La società, come nella Costa Occidentale africana, possiede un linguaggio
cifrato per il rituale; a Cuba la stima all'interno della ‘potencia’, si basa
sul grado di conoscenza della lingua.
Recite, preghiere, massime, canti e riti, si esprimono in questo
idioma esoterico, appreso e utilizzato dagli ‘okobios’, cioè coloro che per
mezzo dell’iniziazione hanno prestato giuramento rimanendo vincolati al Segreto
e ai confratelli religiosi. Per coloro che infrangono questo giuramento, o
incorrono in delitti, è previsto un processo con giudizio e una successiva
pena.
Le orazioni, ‘nkames’, rivelano un linguaggio elaborato nel
quale, secondo le testimonianze rilasciate alla antropologa Lydia Cabrera, si
allude invariabilmente: all’essere supremo, alla sua materializzazione nel
tamburo sacro che solo possono contemplare gli alti iniziati, al sangue indispensabile
per il sacrificio, e alla tecnica magica che produce il suono divino
concentrando le forze spirituali nella pelle di un caprone sostitutivo della
precedente pelle utilizzata: quella umana.
Gli idiomi perpetrati nelle potenze abakuà sono: Efik o Bibì,
“perché Efik e Bibì parlano uguale”; la
lingua akuà, proveniente da un villaggio Bibì della Costa; Orù e
Otà, dialetto molto utilizzato nella provincia di Matanzas; l’Isuama, coloro
che “là in Guinea sono confinanti con gli Ibo, i mezzi lucumì, e che parlano
molto bene”; e per forza la lingua Efor-Ekoi.

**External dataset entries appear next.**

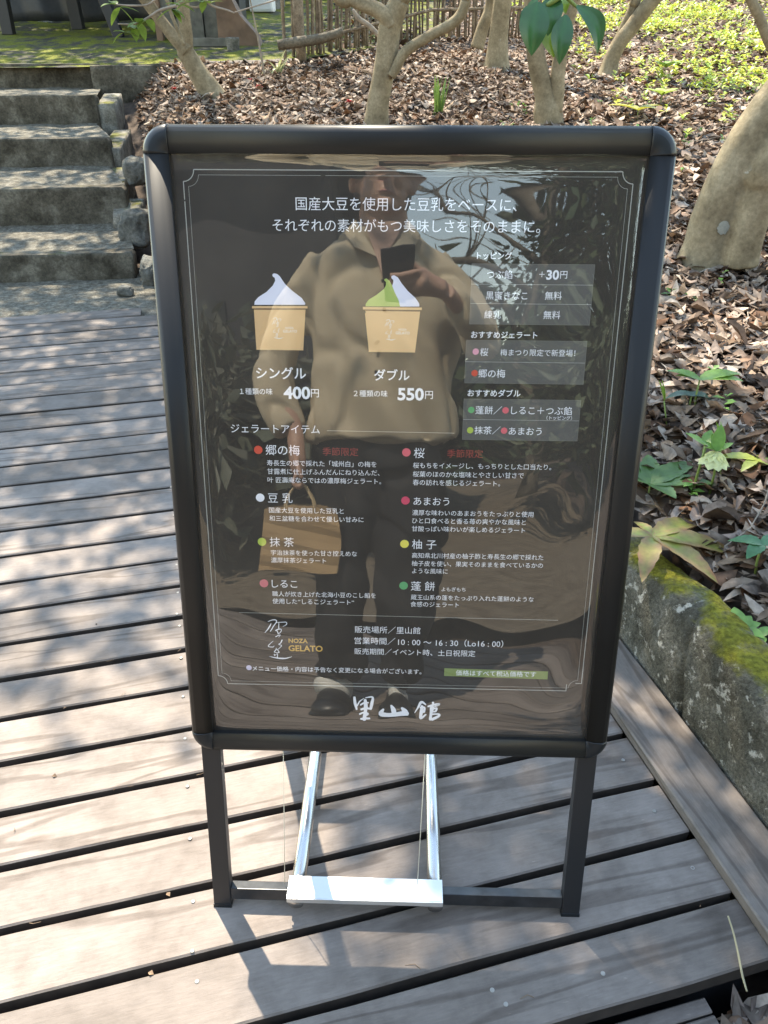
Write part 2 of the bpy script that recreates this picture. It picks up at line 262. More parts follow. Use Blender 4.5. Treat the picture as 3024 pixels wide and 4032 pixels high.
# ------------------------------------------------------------------ ground
def sstep(x): x = np.clip(x, 0, 1); return x * x * (3 - 2 * x)
def stair_right(y): return -1.40 - .33 * (y - 3.3)
def ground_h(x, y):
    x = np.asarray(x, float); y = np.asarray(y, float)
    u = x * U[0] + y * U[1]; w = x * W[0] + y * W[1]
    hill = np.where(y < 11, .2 + .125 * y, .2 + .125 * 11 + .19 * (y - 11)) + .02 * np.sin(x * 2.1 + y) * np.clip(y, 0, 1)
    hill = np.maximum(hill, .05 + .0 * y); hill = np.where(w < 3.4, np.minimum(hill, .198 + np.clip(u - .84, 0, 9) * .45), hill)
    low = np.clip(.34 * (y - 3.75) - .2, -.05, .9)
    m_r = sstep((u - .83) / .035)
    d = np.minimum(np.where(u < .84, (w - 3.52) / .45, 9), (x - stair_right(y) - .10) / .42)
    m_b = sstep(d)
    back = np.minimum(low, hill) + (hill - np.minimum(low, hill)) * m_b
    back = np.where(x < stair_right(y) - .06, np.minimum(low, hill) - .3, back)
    h = np.where(w > 3.4, back, -.28 + (hill + .28) * m_r)
    h = np.where((w < 3.4) & (w > -.4) & (u < .83), -.28, h)
    front = -.115 + np.clip(-w - .3, 0, .5) * -.15 - np.clip(-w - 2.0, 0, 1) * .15
    h = np.where(w < -.235, np.where(u > .83, h, front), h)
    ter = (y > 6.62 + .24 * (x + 2.38)) & (x < -.95)
    h = h + np.where(h > .0, .010, .0) * vnoise(np.stack([x.ravel(), y.ravel()], 1), 3, 3, 4).reshape(x.shape)
    return np.where(ter, np.minimum(h, .9), h)
def grid(x0, x1, y0, y1, st):
    xs = np.arange(x0, x1 + st / 2, st); ys = np.arange(y0, y1 + st / 2, st); X, Y = np.meshgrid(xs, ys)
    nx, ny = len(xs), len(ys); k = np.arange(nx * ny).reshape(ny, nx)
    F = np.stack([k[:-1, :-1].ravel(), k[:-1, 1:].ravel(), k[1:, 1:].ravel(), k[1:, :-1].ravel()], 1)
    return X.ravel(), Y.ravel(), F
def uneven(a0, a1, near0, near1, st, far):
    lo = near0 - np.cumsum(st * 1.18 ** np.arange(1, 40)); lo = lo[lo > a0][::-1]; hi = near1 + np.cumsum(st * 1.18 ** np.arange(1, 40)); hi = hi[hi < a1]
    return np.concatenate([[a0], lo, np.arange(near0, near1, st), hi, [a1]])
xs = uneven(-70, 70, -5, 5.5, .06, 0); ys = uneven(-70, 70, -1, 13, .06, 0); X, Y = np.meshgrid(xs, ys); nx, ny = len(xs), len(ys); kk = np.arange(nx * ny).reshape(ny, nx)
F = np.stack([kk[:-1, :-1].ravel(), kk[:-1, 1:].ravel(), kk[1:, 1:].ravel(), kk[1:, :-1].ravel()], 1)
X = X.ravel(); Y = Y.ravel(); Z = ground_h(X, np.clip(Y, -5, 30)) - .004
tag(mesh('ground', np.stack([X, Y, Z], 1), F, M['soil'], smooth=True), kind='structure')

# ------------------------------------------------------------------ deck of planks, its edge board, the lower step
gaps = [3.48, 3.299, 3.124, 2.959, 2.796, 2.636, 2.476, 2.32, 2.164, 2.012, 1.867, 1.722, 1.579, 1.435, 1.292, 1.157, 1.026, .893, .766, .636, .508, .381, .26, .137, .013, -.109]
edges = [3.62] + gaps + [-.224]
def plank(mb, u0, u1, w0, w1, z, th, bev=.003, wob=.0012):
    """one board with a slightly wavy worn edge"""
    n = 40; us = np.linspace(u0, u1, n); r = random.random(); s = random.random() * 99
    wa = w0 + wob * np.array([math.sin(q * 7 + s) + .6 * math.sin(q * 19 + s * 2) for q in us]); wb = w1 + wob * np.array([math.sin(q * 6 + s * 3) + .6 * math.sin(q * 23 + s) for q in us])
    dz = [.0008 * math.sin(q * 2 + s) for q in us]
    V = []; Fq = []
    for k in range(n):
        for (ww, zz) in ((wa[k], -th), (wa[k], -bev), (wa[k] + bev, 0), (wb[k] - bev, 0), (wb[k], -bev), (wb[k], -th)):
            p = uw(us[k], ww); V.append((p[0], p[1], z + zz + dz[k]))
    for k in range(n - 1):
        for j in range(6): Fq.append((k * 6 + j, k * 6 + (j + 1) % 6, (k + 1) * 6 + (j + 1) % 6, (k + 1) * 6 + j)[::-1])
    Fq.append(tuple(range(6))); Fq.append(tuple(range((n - 1) * 6, n * 6))[::-1]); i0 = len(mb.I); mb.add(V, Fq, 0, r)
    for q in range((n - 1) * 6):   # sides coloured darker so the gaps read dark, the walked-on top has weathered grey
        if q % 6 in (0, 4, 5): mb.I[i0 + q] = 1
    mb.I[-1] = mb.I[-2] = 1
db = MB()
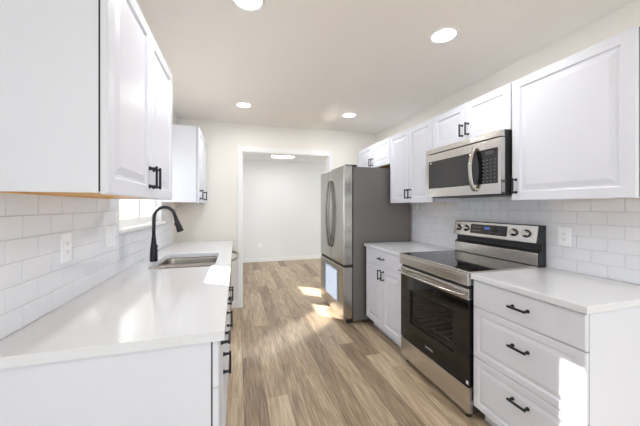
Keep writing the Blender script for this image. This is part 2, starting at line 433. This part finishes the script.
base('white base cabinet between range and refrigerator, one drawer over two doors', XR, -1, 2.164, 2.882, [
    ('drawer', 2.166, 2.880, DB, DT, SLAB, (2.523, .803, False)),
    ('door', 2.166, 2.521, .108, D1, RAISED, (2.490, .640, True)),
    ('door', 2.525, 2.880, .108, D1, RAISED, (2.556, .640, True))], depth=.615)
XLB = .62
base('narrow white base cabinet at the near end of the sink counter', XL, 1, 1.0, 1.380, [
    ('drawer', 1.002, 1.378, DB, DT, SLAB, (1.19, .803, False)),
    ('door', 1.002, 1.378, .108, D1, RAISED, (1.345, .620, True))], depth=XLB+.001, end_panel=True)
base('white base cabinet with drawer, second from the near end of the sink counter', XL, 1, 1.382, 1.898, [
    ('drawer', 1.384, 1.896, DB, DT, SLAB, (1.64, .803, False)),
    ('door', 1.384, 1.896, .108, D1, RAISED, (1.862, .620, True))], depth=XLB+.001)
base('white sink base cabinet with two doors below the steel sink', XL, 1, 1.900, 2.898, [
    ('false_front', 1.902, 2.896, DB, DT, SLAB, None),
    ('door', 1.902, 2.397, .108, D1, RAISED, (2.366, .620, True)),
    ('door', 2.401, 2.896, .108, D1, RAISED, (2.432, .620, True))], depth=XLB+.001)

# ------------------------------------------------------------------ worktops
def slab(x0, x1, y0, y1, hole=None, bev=.003):
    if not hole: return B(x0, x1, y0, y1, ZC0, ZC, bev=bev, seg=2)
    bm = bmesh.new(); out = [(x0, y0), (x1, y0), (x1, y1), (x0, y1)]
    allp = out+hole; tris = tessellate_polygon([[Vector((a, b, 0)) for a, b in out], [Vector((a, b, 0)) for a, b in hole]])
    top = [bm.verts.new((a, b, ZC)) for a, b in allp]; bot = [bm.verts.new((a, b, ZC0)) for a, b in allp]
    for t in tris:
        bm.faces.new([top[i] for i in t]); bm.faces.new([bot[i] for i in t][::-1])
    n = len(hole)
    for i in range(4): bm.faces.new((bot[i], bot[(i+1) % 4], top[(i+1) % 4], top[i]))
    for i in range(n):
        f = bm.faces.new((bot[4+i], bot[4+(i+1) % n], top[4+(i+1) % n], top[4+i]))
    return bm
SX0, SX1, SY0, SY1 = -.562, -.142, 2.075, 2.69
ct = obj('worktop', slab(XL+.0105, -.036, .985, 3.572, rrect(SX0, SX1, SY0, SY1, .06)), M_quartz)
tag(ct, 'long white quartz worktop on the left with the sink cut into it', 'countertop', 'white quartz worktops')
ct = obj('worktop', slab(1.375, XR-.0105, .797, 1.398), M_quartz)
tag(ct, 'white quartz worktop over the three drawers in the right foreground', 'countertop', 'white quartz worktops')
ct = obj('worktop', slab(1.375, XR-.0105, 2.162, 2.90), M_quartz)
tag(ct, 'short white quartz worktop between range and refrigerator', 'countertop', 'white quartz worktops')

# ------------------------------------------------------------------ sink
sk = thing('kitchen_sink', 'stainless double bowl undermount sink in the left worktop', 'sink', ((SX0+SX1)/2, (SY0+SY1)/2, ZC0-.2))
def bowl(y0, y1):
    bm = bmesh.new(); x0, x1 = SX0-.004, SX1+.004; rings = []
    for ins, z, r in ((-.012, ZC0-.0015, .07), (0, ZC0-.0015, .06), (.003, ZC0-.02, .06), (.008, ZC0-.165, .06), (.018, ZC0-.183, .055), (.040, ZC0-.19, .04)):
        rings.append([bm.verts.new((a, b, z)) for a, b in rrect(x0+ins, x1-ins, y0+ins, y1-ins, r, 6)])
    n = len(rings[0])
    for a, b in zip(rings, rings[1:]):
        for i in range(n):
            f = bm.faces.new((a[i], a[(i+1) % n], b[(i+1) % n], b[i])); f.smooth = True
    bm.faces.new(rings[-1]); return bm
ym = (SY0+SY1)/2
for a, b in ((SY0-.004, ym-.012), (ym+.012, SY1+.004)):
    bo = obj('bowl', bowl(a, b), M_sink, sk)
    obj('drain', lathe(bmesh.new(), ((SX0+SX1)/2, (a+b)/2, ZC0-.1895), (0, 0, 1), [(.043, 0), (.043, .002), (.034, .0025), (.030, .0005)]), M_handle, bo)
# ------------------------------------------------------------------ tap
FX, FY = -.590, 2.385
fc = thing('kitchen_faucet', 'matte black gooseneck pull-down faucet behind the sink', 'faucet', (FX, FY, ZC))
obj('faucet_base', lathe(bmesh.new(), (FX, FY, ZC), (0, 0, 1), [(.027, 0), (.027, .006), (.0265, .05), (.024, .09), (.018, .14), (.0145, .175), (.0135, .19)]), M_black, fc)
pts = [(FX, FY, ZC+.18), (FX, FY, ZC+.23), (FX, FY, ZC+.31)]; R = .072
for k in range(1, 15):
    a = math.pi-math.radians(166)*k/14; pts.append((FX+R+R*math.cos(a), FY, ZC+.325+R*1.12*math.sin(a)))
e = Vector(pts[-1]); d = (e-Vector(pts[-2])).normalized()
pts.append(tuple(e+d*.02)); obj('spout', tube(bmesh.new(), pts, .0125, 16), M_black, fc)
hs = obj('spray_head', lathe(bmesh.new(), e+d*.015, tuple(d), [(.0145, 0), (.016, .03), (.020, .07), (.0245, .108), (.0245, .116), (.018, .118)]), M_black, fc)
obj('spray_button', cyl(bmesh.new(), e+d*.06+Vector((-.016, 0, 0)), e+d*.085+Vector((-.0215, 0, 0)), .006, n=10), M_plastic, hs)
bm = bmesh.new(); cyl(bm, (FX, FY, ZC+.070), (FX+.012, FY+.040, ZC+.072), .013, .012, 14); tube(bm, [(FX+.009, FY+.034, ZC+.076), (FX+.011, FY+.042, ZC+.095), (FX+.012, FY+.05, ZC+.115)], [.006, .0055, .005], 10)
obj('lever', bm, M_black, fc)

# ------------------------------------------------------------------ dishwasher
dw = thing('dishwasher', 'stainless dishwasher with bowed bar handle at the far end of the sink counter', 'dishwasher', (-.38, 3.21, 0))
obj('tub', B(XL+.03, -.085, 2.905, 3.51, .10, .872), M_plastic, dw)
obj('toe_kick', B(-.17, -.15, 2.905, 3.51, 0, .10), M_dark, dw)
obj('door', B(-.079, -.050, 2.906, 3.509, .105, .872, bev=.004), M_fridge, dw)
bm = bmesh.new(); pts = []
for k in range(13):
    u = k/12; pts.append((-.030+.050*math.sin(math.pi*u)**.7, 2.95+.515*u, .795))
pts = [(-.052, 2.945, .795)]+pts+[(-.052, 3.47, .795)]
obj('handle', tube(bm, pts, .014, 12), M_sink, dw)
tag(obj('end_panel', B(XL+.012, -.08, 3.522, 3.54, 0, ZC0-.001), M_cab), 'white panel closing the far end of the sink counter beside the dishwasher', 'panel')

# ------------------------------------------------------------------ range
RY0, RY1 = 1.404, 2.158; XF = 1.372
rg = thing('electric_range', 'freestanding stainless electric range with black glass oven door', 'range', (1.70, 1.78, 0))
bm = bmesh.new()
box(bm, XF+.035, XR-.07, RY0, RY0+.012, .045, .895); box(bm, XF+.035, XR-.07, RY1-.012, RY1, .045, .895)
box(bm, XR-.09, XR-.07, RY0+.012, RY1-.012, .045, .895); box(bm, XF+.035, XR-.09, RY0+.012, RY1-.012, .045, .06)
obj('range_body', bm, M_plastic, rg)
bm = bmesh.new()   # oven cavity
cx0, cx1, cy0, cy1, cz0, cz1 = XF+.036, XF+.45, RY0+.09, RY1-.09, .27, .70
box(bm, cx1, cx1+.01, cy0, cy1, cz0, cz1); box(bm, cx0, cx1, cy0-.01, cy0, cz0, cz1); box(bm, cx0, cx1, cy1, cy1+.01, cz0, cz1)
box(bm, cx0, cx1, cy0, cy1, cz0-.01, cz0); box(bm, cx0, cx1, cy0, cy1, cz1, cz1+.01)
cv = obj('oven_cavity', bm, M_oven, rg)
for zz in (.40, .53):
    bm = bmesh.new()
    for k in range(8): cyl(bm, (cx0+.015, cy0+.02+k*(cy1-cy0-.04)/7, zz), (cx1-.01, cy0+.02+k*(cy1-cy0-.04)/7, zz), .003, n=6)
    for xx in (cx0+.015, cx0+.2, cx1-.01): cyl(bm, (xx, cy0+.004, zz-.003), (xx, cy1-.004, zz-.003), .0032, n=6)
    obj('oven_rack', bm, M_handle, cv)
for y in (RY0+.05, RY1-.05):
    for x in (XF+.045, XR-.12): obj('leveling_foot', cyl(bmesh.new(), (x, y, 0), (x, y, .046), .018, .014, 14), M_plastic, rg)
obj('storage_drawer', B(XF+.0, XF+.034, RY0+.004, RY1-.004, .042, .205, bev=.004), M_steel_h, rg)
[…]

Sulla relazione tra la società abakuà, il suo mondo religioso e
le possibili influenze conghe e yoruba, a Cuba come in Africa, ancora nessuno
si è espresso. Certamente si sa dell’esistenza di un complesso culto nella
‘potencia’ e che probabilmente risente dell’influenza della regione di provenienza (la regione di Calabar è molto vicina alle terre Bantù del Congo e Angola). Tuttavia mai nessuno studioso è potuto entrare a fondo nelle conoscenze del
segreto che solo un iniziato e a lungo praticante può detenere, ma che mai
rivelerebbe in obbligo con le ristrette regole sulle quali la società si fonda.